Edging toward action on acid rain

In New England and the adjacent areas of Canada, showers often bring more than flowers. Rain in this corner of North America can be highly acidic, harming lakes, wildlife, and forests in still-undetermined ways.

Acid rain remains one of America's most perplexing environmental problems. But what comes down as acid, must have gone up somewhere as air pollution - and a growing number of scientists in and out of government are pointing a finger of blame at coal-burning power plants and other man-made sources of sulfur dioxide and nitrogen oxide.

The Reagan administration, until now, has insisted that not enough is known about acid rain to mandate expensive solutions such as smokestack scrubbers on power plants.

But lately they sound as if they are changing their minds. A. Alan Hill, chairman of the President's Council on Environmental Quality, says that ''by August'' some acid-rain cleanup proposals will be made by William Ruckelshaus, head of the Environmental Protection Agency.

The most important recent development on the acid rain front occurred Wednesday, when a research arm of the National Academy of Sciences released a long-awaited report on the causes of the problem. The report concluded that there is a direct link between acid rain and sulfur-dioxide emissions from power plants, factories, and other nonnatural sources. In other words, if pollution from these sources was cut 50 percent in eastern North America, acid deposits would be reduced 50 percent.

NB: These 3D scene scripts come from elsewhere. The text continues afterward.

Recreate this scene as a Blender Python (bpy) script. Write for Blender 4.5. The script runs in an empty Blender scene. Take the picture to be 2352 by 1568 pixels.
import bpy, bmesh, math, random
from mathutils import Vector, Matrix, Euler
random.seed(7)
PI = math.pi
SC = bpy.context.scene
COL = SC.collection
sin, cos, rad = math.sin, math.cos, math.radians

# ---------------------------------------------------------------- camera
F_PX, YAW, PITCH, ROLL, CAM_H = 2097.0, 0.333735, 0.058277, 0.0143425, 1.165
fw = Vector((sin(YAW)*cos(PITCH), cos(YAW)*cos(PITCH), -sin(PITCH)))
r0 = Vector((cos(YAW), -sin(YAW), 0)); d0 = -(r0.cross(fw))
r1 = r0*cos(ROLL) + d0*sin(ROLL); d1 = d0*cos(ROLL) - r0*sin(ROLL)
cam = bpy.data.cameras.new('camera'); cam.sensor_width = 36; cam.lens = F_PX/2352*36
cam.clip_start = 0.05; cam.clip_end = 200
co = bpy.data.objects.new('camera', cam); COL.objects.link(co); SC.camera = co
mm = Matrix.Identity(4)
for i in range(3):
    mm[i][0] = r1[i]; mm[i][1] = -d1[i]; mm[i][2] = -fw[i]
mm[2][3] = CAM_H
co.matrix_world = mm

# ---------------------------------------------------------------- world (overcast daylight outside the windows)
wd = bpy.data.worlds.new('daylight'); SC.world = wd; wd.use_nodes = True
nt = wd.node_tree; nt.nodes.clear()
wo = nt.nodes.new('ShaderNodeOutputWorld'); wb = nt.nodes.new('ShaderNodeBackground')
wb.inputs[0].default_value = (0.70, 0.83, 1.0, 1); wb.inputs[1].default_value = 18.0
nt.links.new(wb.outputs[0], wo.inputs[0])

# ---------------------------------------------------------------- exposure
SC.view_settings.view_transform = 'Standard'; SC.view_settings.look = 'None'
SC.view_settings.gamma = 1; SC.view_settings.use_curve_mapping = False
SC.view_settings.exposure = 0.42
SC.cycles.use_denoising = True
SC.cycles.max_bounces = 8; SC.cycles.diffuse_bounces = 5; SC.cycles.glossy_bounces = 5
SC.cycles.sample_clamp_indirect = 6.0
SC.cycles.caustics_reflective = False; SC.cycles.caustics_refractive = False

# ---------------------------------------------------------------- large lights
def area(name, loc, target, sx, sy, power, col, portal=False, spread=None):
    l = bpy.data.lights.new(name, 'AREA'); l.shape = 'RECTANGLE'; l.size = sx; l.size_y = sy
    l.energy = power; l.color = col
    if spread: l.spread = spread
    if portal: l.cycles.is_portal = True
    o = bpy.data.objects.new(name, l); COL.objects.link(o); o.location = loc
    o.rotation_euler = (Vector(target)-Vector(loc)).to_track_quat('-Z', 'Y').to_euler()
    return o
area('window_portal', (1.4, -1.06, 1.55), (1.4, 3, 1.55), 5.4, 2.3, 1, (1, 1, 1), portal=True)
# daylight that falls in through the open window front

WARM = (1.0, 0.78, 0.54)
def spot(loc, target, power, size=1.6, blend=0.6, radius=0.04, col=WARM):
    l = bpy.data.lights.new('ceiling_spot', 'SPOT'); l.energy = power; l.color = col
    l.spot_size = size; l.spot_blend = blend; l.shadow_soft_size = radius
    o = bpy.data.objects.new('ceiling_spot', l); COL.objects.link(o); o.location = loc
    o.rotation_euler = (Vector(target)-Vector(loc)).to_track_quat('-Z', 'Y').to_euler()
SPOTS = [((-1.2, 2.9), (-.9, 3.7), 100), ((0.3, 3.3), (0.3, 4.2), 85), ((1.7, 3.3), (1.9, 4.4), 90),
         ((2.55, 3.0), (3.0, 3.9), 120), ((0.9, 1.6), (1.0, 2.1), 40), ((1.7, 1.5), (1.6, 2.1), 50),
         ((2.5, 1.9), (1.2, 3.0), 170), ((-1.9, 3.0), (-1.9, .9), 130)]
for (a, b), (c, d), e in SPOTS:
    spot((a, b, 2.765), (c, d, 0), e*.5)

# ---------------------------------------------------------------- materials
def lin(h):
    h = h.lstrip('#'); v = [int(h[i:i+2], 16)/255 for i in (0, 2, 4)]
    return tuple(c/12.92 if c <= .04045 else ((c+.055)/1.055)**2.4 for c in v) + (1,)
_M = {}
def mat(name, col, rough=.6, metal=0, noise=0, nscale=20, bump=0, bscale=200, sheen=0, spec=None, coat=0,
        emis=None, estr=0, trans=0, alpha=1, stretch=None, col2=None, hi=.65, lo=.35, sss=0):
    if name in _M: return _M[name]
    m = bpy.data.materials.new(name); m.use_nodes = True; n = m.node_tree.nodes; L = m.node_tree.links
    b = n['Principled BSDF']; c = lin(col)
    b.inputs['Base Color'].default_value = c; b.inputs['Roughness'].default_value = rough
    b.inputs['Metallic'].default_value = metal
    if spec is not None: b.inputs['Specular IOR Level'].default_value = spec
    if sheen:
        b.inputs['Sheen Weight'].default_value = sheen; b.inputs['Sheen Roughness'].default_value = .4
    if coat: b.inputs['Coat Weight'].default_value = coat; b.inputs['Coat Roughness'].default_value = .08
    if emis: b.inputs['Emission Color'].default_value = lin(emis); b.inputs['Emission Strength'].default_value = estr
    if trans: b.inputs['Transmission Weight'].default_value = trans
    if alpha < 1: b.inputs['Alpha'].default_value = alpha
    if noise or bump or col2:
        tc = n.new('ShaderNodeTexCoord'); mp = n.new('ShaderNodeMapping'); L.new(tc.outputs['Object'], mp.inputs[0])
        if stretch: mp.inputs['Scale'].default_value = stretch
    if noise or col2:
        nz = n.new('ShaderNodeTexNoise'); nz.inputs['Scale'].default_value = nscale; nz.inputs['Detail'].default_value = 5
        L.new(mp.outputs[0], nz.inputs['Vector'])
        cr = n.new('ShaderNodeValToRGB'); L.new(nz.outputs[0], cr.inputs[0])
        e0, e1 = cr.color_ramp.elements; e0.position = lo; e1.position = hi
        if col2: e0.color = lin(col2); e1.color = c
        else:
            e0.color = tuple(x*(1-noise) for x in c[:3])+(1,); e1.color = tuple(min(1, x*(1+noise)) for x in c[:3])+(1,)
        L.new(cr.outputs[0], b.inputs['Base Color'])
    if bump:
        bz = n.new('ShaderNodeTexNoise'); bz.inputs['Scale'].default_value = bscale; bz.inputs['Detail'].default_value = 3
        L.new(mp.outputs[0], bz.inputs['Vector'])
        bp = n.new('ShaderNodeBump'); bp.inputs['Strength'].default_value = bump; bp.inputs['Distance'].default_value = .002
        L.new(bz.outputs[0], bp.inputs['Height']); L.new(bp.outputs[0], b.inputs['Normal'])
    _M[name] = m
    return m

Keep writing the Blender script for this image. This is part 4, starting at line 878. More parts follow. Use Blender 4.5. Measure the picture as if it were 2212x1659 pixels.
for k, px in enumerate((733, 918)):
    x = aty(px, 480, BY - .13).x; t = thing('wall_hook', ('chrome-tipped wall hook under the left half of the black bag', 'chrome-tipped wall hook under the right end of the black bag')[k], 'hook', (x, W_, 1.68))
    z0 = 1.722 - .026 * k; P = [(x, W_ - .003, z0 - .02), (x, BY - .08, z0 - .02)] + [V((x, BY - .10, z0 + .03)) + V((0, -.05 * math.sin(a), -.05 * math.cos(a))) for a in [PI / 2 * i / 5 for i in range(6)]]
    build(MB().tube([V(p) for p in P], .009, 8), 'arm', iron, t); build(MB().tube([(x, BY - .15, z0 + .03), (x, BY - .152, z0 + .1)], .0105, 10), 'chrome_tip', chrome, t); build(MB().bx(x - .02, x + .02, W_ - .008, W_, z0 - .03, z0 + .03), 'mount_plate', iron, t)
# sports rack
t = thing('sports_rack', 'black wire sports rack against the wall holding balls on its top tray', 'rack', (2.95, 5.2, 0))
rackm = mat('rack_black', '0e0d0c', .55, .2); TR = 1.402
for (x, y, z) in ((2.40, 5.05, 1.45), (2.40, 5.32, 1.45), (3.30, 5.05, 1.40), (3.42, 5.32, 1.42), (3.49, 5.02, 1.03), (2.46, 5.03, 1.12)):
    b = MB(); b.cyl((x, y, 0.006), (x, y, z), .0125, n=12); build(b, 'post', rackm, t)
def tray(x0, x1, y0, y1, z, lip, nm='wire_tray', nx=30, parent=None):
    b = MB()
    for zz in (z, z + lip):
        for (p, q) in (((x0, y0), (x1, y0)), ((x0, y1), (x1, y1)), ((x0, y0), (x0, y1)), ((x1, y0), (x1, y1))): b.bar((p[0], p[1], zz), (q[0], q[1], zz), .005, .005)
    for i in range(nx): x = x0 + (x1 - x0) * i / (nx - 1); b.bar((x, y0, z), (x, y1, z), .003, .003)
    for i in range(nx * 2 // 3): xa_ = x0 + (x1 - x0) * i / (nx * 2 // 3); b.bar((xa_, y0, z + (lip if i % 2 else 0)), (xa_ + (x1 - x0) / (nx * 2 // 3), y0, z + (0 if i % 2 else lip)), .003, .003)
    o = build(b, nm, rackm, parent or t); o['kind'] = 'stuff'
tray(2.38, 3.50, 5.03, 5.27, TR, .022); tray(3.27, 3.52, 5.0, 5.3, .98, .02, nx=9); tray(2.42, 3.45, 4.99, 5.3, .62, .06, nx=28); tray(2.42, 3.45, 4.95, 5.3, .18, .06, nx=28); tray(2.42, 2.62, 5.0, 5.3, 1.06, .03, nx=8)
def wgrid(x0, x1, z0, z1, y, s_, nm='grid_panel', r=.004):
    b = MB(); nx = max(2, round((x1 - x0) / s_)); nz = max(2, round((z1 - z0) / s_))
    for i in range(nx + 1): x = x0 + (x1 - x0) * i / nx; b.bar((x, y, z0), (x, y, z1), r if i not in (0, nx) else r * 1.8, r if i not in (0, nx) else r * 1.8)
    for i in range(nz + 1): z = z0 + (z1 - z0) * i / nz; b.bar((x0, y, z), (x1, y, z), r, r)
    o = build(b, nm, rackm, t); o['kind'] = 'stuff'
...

On the surface this might seem to be a ''so what?'' finding. But previously scientists have been unwilling to guarantee that a reduction in acid rain would follow a reduction in crucial pollutants.

Many environmentalists charge that Midwest coal-burning power plants, in particular, are causing the acid rain problem. Pollution from these plants, some say, is sucked up into the atmosphere, blown cross-country by prevailing winds, and is washed out of the air by rain over New England and eastern Canada. But the National Academy of Sciences panel says it's still not sure where the worst offenders are.

''If you lower the emissions of a Midwest power plant, you'll get an effect somewhere in the eastern US. But we can't guarantee it will be in the hardest-hit areas, such as the Adirondacks,'' says Jack Calvert, a panel member and scientist at the National Center for Atmospheric Research.

The question of how much responsibility long-range and local sources should bear in reducing acid rain is crucial. Utilities grumble that they're being made the scapegoats.

''If acid rain is causing problems, there is no evidence to indict the utility industry,'' says Robert Beck, a program manager at the Edison Electrical Institute, a utility trade association. ''They haven't really looked at local sources, such as urban [pollution] plumes from East Coast cities.''

But it appears likely that any Reagan administration acid rain proposals would include restrictions for coal-burning power plants. A panel of scientists appointed by the White House Science Office on Monday recommended that ''particularly economically effective'' pollution controls be installed now - intensified coal washing, for example, and use of fuel with lower sulfur content during crucial seasons.

''Prudence would say we should take a few cost-effective steps, even if the science isn't yet complete,'' says a White House science policy analyst.